— Job —
Output the full listing below exactly, without the pictures.

* begin Supplied data *

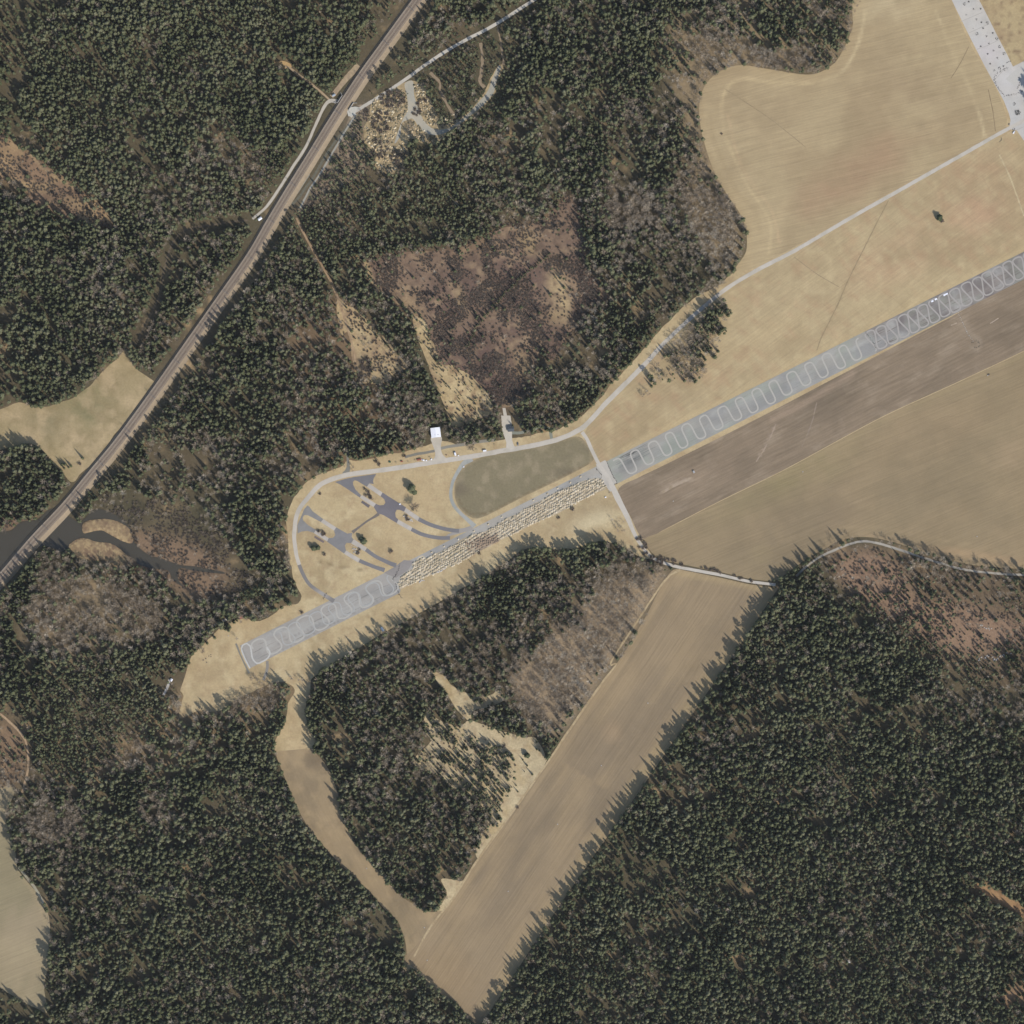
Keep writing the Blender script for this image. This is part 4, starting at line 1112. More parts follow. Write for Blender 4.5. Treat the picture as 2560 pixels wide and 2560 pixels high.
# offsets are to the left (north west) positive; the lit side faces south east
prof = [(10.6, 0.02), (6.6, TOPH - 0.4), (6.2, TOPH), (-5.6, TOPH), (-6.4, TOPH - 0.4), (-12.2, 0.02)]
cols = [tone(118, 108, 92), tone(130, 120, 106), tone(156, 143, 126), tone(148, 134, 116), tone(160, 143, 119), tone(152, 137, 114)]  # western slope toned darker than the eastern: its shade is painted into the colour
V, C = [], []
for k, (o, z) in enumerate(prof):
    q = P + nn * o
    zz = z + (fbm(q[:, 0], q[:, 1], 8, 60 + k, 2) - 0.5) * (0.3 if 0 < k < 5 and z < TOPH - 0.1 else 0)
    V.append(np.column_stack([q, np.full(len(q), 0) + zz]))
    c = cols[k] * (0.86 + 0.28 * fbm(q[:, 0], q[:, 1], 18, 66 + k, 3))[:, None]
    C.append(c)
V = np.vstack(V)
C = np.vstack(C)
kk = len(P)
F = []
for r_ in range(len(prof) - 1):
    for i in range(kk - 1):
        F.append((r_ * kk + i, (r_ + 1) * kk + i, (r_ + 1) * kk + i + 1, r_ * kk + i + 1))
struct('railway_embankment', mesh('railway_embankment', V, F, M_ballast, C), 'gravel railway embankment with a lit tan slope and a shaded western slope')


def sweep(P, off, z0, w, h, mb):
    nn = normals2(P)
    k = len(P)
    base = len(mb.V)
    for o, z in ((off + w / 2, z0), (off + w / 2, z0 + h), (off - w / 2, z0 + h), (off - w / 2, z0)):
        q = P + nn * o
        mb.V += [(float(x), float(y), z) for x, y in q]
    for r_ in range(4):
        s_ = (r_ + 1) % 4
        for i in range(k - 1):
            mb.F.append((base + r_ * k + i, base + r_ * k + i + 1, base + s_ * k + i + 1, base + s_ * k + i))


dense = catmull(WW(RAIL), 2.5)
arc = np.concatenate([[0], np.cumsum(np.linalg.norm(np.diff(dense, axis=0), axis=1))])


def at_arc(s):
    return np.array([np.interp(s, arc, dense[:, 0]), np.interp(s, arc, dense[:, 1])])


M_sleep = plain('oiled_sleepers', (0.200, 0.155, 0.120), 0.9, 0.25, 0.5)
for off, lb in ((2.3, 'north western railway track with rusty brown bed'), (-2.3, 'south eastern railway track with rusty brown bed')):
    root = bpy.data.objects.new('railway_track', None)
    link(root)
    tag(root, lb, 'railway track', 'parallel railway tracks')
    mb = MB()
    s = 4.0
    while s < arc[-1] - 4:
        p, p2 = at_arc(s), at_arc(s + 1.5)
        d = p2 - p
        ang = math.atan2(d[1], d[0])
        nx, ny = -math.sin(ang), math.cos(ang)
        mb.box(p[0] + nx * off, p[1] + ny * off, TOPH + 0.02, 0.42, 2.5, 0.16, ang)
        s += 0.75
    mb.build('sleepers', M_sleep, root)
    for g in (-0.72, 0.72):
        mr = MB()
        sweep(dense, off + g, TOPH + 0.2, 0.22, 0.18, mr)
        mr.build('rail', M_rail, root)

# overhead line portals
PORTAL = None
s = 24.0
pi_ = 0
while s < arc[-1] - 10:
    p, p2 = at_arc(s), at_arc(s + 2)
    d = p2 - p
    ang = math.atan2(d[1], d[0]) + math.pi / 2
    if PORTAL is None:
        root = bpy.data.objects.new('overhead_line_portal', None)
        link(root)
        for sx in (-1, 1):
            mb = MB()
            mb.box(sx * 5.0, 0, TOPH - 0.3, 0.34, 0.34, 7.4)
            mb.box(sx * 5.0, 0, TOPH - 0.3, 0.8, 0.8, 0.5)
            mb.build('mast', M_steel, root)
        mb = MB()
        mb.box(0, 0.16, TOPH + 6.9, 10.4, 0.12, 0.12)
        mb.box(0, -0.16, TOPH + 6.9, 10.4, 0.12, 0.12)
        mb.box(0, 0.0, TOPH + 7.3, 10.4, 0.12, 0.12)
        for q in range(-10, 11):
            mb.tube((q * 0.5, 0.16, TOPH + 6.95), (q * 0.5 + 0.25, 0, TOPH + 7.36), 0.03, None, 4)
        mb.build('beam', M_steel, root)
        for sx in (-2.3, 2.3):
            mb = MB()
            mb.box(sx, 0, TOPH + 5.3, 0.1, 0.1, 1.6)
            mb.tube((sx, 0, TOPH + 5.4), (sx + 1.1, 0, TOPH + 5.2), 0.04, None, 5)
            mb.build('hanger', M_steel, root)
        PORTAL = root
        r = root
    else:
        r = PORTAL.copy()
        link(r)
        for c in PORTAL.children:
            cc = c.copy()
            link(cc)
            cc.parent = r
    r.location = (p[0], p[1], 0)
    r.rotation_euler[2] = ang
    tag(r, 'grey steel overhead line portal spanning both railway tracks', 'catenary portal', 'overhead line portals along the railway')
    s += 62.0
    pi_ += 1

# underpass portals under the embankment
hx, hy = wp((862, 256))
root = bpy.data.objects.new('railway_underpass', None)
link(root)
root.location = (hx, hy, 0)
root.rotation_euler[2] = math.radians(57)
tag(root, 'concrete railway underpass where the gravel lanes meet the embankment', 'underpass')
for side, nm in ((1, 'north'), (-1, 'south')):
    mb = MB()
    yy = 8.6 if side > 0 else -11.0
    mb.box(-4.2, yy, 0, 4.4, 0.7, TOPH + 0.4)
    mb.box(4.2, yy, 0, 4.4, 0.7, TOPH + 0.4)
    mb.box(0, yy, 2.3, 4.1, 0.72, TOPH - 1.9)
    mb.build('portal_wall', M_slab, root)
    for sx in (-1, 1):
        mb = MB()
        mb.box(sx * 7.6, yy + side * 2.2, 0, 0.5, 5.2, 1.8, -sx * side * 0.5)
        mb.build('wing_wall', M_slab, root)
    mb = MB()
    mb.box(0, yy + side * 0.40, 0.02, 4.0, 0.06, 2.25)  # solid near-black panel, painted shade for the inside of the passage
    mb.build('opening_shade_panel', M_glass, root)
    mb = MB()
    for sx in range(-6, 7, 2):
        mb.tube((sx, yy, TOPH + 0.4), (sx, yy, TOPH + 1.4), 0.05)
    mb.tube((-6, yy, TOPH + 1.4), (6, yy, TOPH + 1.4), 0.06)
    mb.build('railing', M_steel, root)
sheet('hardstand', T('S', (560, 490), (585, 440), (700, 428), (760, 440), (700, 520), (700, 560), (640, 585), (585, 585)), 0.9, tone(196, 192, 178), M_concrete, 2.5, smooth=False, label='pale concrete ramp pad on the east side of the underpass')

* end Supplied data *

— Expected answer —
Keep writing the Blender script for this image. This is part 4, starting at line 1112. More parts follow. Write for Blender 4.5. Treat the picture as 2560 pixels wide and 2560 pixels high.
# offsets are to the left (north west) positive; the lit side faces south east
prof = [(10.6, 0.02), (6.6, TOPH - 0.4), (6.2, TOPH), (-5.6, TOPH), (-6.4, TOPH - 0.4), (-12.2, 0.02)]
cols = [tone(118, 108, 92), tone(130, 120, 106), tone(156, 143, 126), tone(148, 134, 116), tone(160, 143, 119), tone(152, 137, 114)]  # western slope toned darker than the eastern: its shade is painted into the colour
V, C = [], []
for k, (o, z) in enumerate(prof):
    q = P + nn * o
    zz = z + (fbm(q[:, 0], q[:, 1], 8, 60 + k, 2) - 0.5) * (0.3 if 0 < k < 5 and z < TOPH - 0.1 else 0)
    V.append(np.column_stack([q, np.full(len(q), 0) + zz]))
    c = cols[k] * (0.86 + 0.28 * fbm(q[:, 0], q[:, 1], 18, 66 + k, 3))[:, None]
    C.append(c)
V = np.vstack(V)
C = np.vstack(C)
kk = len(P)
F = []
for r_ in range(len(prof) - 1):
    for i in range(kk - 1):
        F.append((r_ * kk + i, (r_ + 1) * kk + i, (r_ + 1) * kk + i + 1, r_ * kk + i + 1))
struct('railway_embankment', mesh('railway_embankment', V, F, M_ballast, C), 'gravel railway embankment with a lit tan slope and a shaded western slope')


def sweep(P, off, z0, w, h, mb):
    nn = normals2(P)
    k = len(P)
    base = len(mb.V)
    for o, z in ((off + w / 2, z0), (off + w / 2, z0 + h), (off - w / 2, z0 + h), (off - w / 2, z0)):
        q = P + nn * o
        mb.V += [(float(x), float(y), z) for x, y in q]
    for r_ in range(4):
        s_ = (r_ + 1) % 4
        for i in range(k - 1):
            mb.F.append((base + r_ * k + i, base + r_ * k + i + 1, base + s_ * k + i + 1, base + s_ * k + i))


dense = catmull(WW(RAIL), 2.5)
arc = np.concatenate([[0], np.cumsum(np.linalg.norm(np.diff(dense, axis=0), axis=1))])


def at_arc(s):
    return np.array([np.interp(s, arc, dense[:, 0]), np.interp(s, arc, dense[:, 1])])


M_sleep = plain('oiled_sleepers', (0.200, 0.155, 0.120), 0.9, 0.25, 0.5)
for off, lb in ((2.3, 'north western railway track with rusty brown bed'), (-2.3, 'south eastern railway track with rusty brown bed')):
    root = bpy.data.objects.new('railway_track', None)
    link(root)
    tag(root, lb, 'railway track', 'parallel railway tracks')
    mb = MB()
    s = 4.0
    while s < arc[-1] - 4:
        p, p2 = at_arc(s), at_arc(s + 1.5)
        d = p2 - p
        ang = math.atan2(d[1], d[0])
        nx, ny = -math.sin(ang), math.cos(ang)
        mb.box(p[0] + nx * off, p[1] + ny * off, TOPH + 0.02, 0.42, 2.5, 0.16, ang)
        s += 0.75
    mb.build('sleepers', M_sleep, root)
    for g in (-0.72, 0.72):
        mr = MB()
        sweep(dense, off + g, TOPH + 0.2, 0.22, 0.18, mr)
        mr.build('rail', M_rail, root)

# overhead line portals
PORTAL = None
s = 24.0
pi_ = 0
while s < arc[-1] - 10:
    p, p2 = at_arc(s), at_arc(s + 2)
    d = p2 - p
    ang = math.atan2(d[1], d[0]) + math.pi / 2
    if PORTAL is None:
        root = bpy.data.objects.new('overhead_line_portal', None)
        link(root)
        for sx in (-1, 1):
            mb = MB()
            mb.box(sx * 5.0, 0, TOPH - 0.3, 0.34, 0.34, 7.4)
            mb.box(sx * 5.0, 0, TOPH - 0.3, 0.8, 0.8, 0.5)
            mb.build('mast', M_steel, root)
        mb = MB()
        mb.box(0, 0.16, TOPH + 6.9, 10.4, 0.12, 0.12)
        mb.box(0, -0.16, TOPH + 6.9, 10.4, 0.12, 0.12)
        mb.box(0, 0.0, TOPH + 7.3, 10.4, 0.12, 0.12)
        for q in range(-10, 11):
            mb.tube((q * 0.5, 0.16, TOPH + 6.95), (q * 0.5 + 0.25, 0, TOPH + 7.36), 0.03, None, 4)
        mb.build('beam', M_steel, root)
        for sx in (-2.3, 2.3):
            mb = MB()
            mb.box(sx, 0, TOPH + 5.3, 0.1, 0.1, 1.6)
            mb.tube((sx, 0, TOPH + 5.4), (sx + 1.1, 0, TOPH + 5.2), 0.04, None, 5)
            mb.build('hanger', M_steel, root)
        PORTAL = root
        r = root
    else:
        r = PORTAL.copy()
        link(r)
        for c in PORTAL.children:
            cc = c.copy()
            link(cc)
            cc.parent = r
    r.location = (p[0], p[1], 0)
    r.rotation_euler[2] = ang
    tag(r, 'grey steel overhead line portal spanning both railway tracks', 'catenary portal', 'overhead line portals along the railway')
    s += 62.0
    pi_ += 1

# underpass portals under the embankment
hx, hy = wp((862, 256))
root = bpy.data.objects.new('railway_underpass', None)
link(root)
root.location = (hx, hy, 0)
root.rotation_euler[2] = math.radians(57)
tag(root, 'concrete railway underpass where the gravel lanes meet the embankment', 'underpass')
for side, nm in ((1, 'north'), (-1, 'south')):
    mb = MB()
    yy = 8.6 if side > 0 else -11.0
    mb.box(-4.2, yy, 0, 4.4, 0.7, TOPH + 0.4)
    mb.box(4.2, yy, 0, 4.4, 0.7, TOPH + 0.4)
    mb.box(0, yy, 2.3, 4.1, 0.72, TOPH - 1.9)
    mb.build('portal_wall', M_slab, root)
    for sx in (-1, 1):
        mb = MB()
        mb.box(sx * 7.6, yy + side * 2.2, 0, 0.5, 5.2, 1.8, -sx * side * 0.5)
        mb.build('wing_wall', M_slab, root)
    mb = MB()
    mb.box(0, yy + side * 0.40, 0.02, 4.0, 0.06, 2.25)  # solid near-black panel, painted shade for the inside of the passage
    mb.build('opening_shade_panel', M_glass, root)
    mb = MB()
    for sx in range(-6, 7, 2):
        mb.tube((sx, yy, TOPH + 0.4), (sx, yy, TOPH + 1.4), 0.05)
    mb.tube((-6, yy, TOPH + 1.4), (6, yy, TOPH + 1.4), 0.06)
    mb.build('railing', M_steel, root)
sheet('hardstand', T('S', (560, 490), (585, 440), (700, 428), (760, 440), (700, 520), (700, 560), (640, 585), (585, 585)), 0.9, tone(196, 192, 178), M_concrete, 2.5, smooth=False, label='pale concrete ramp pad on the east side of the underpass')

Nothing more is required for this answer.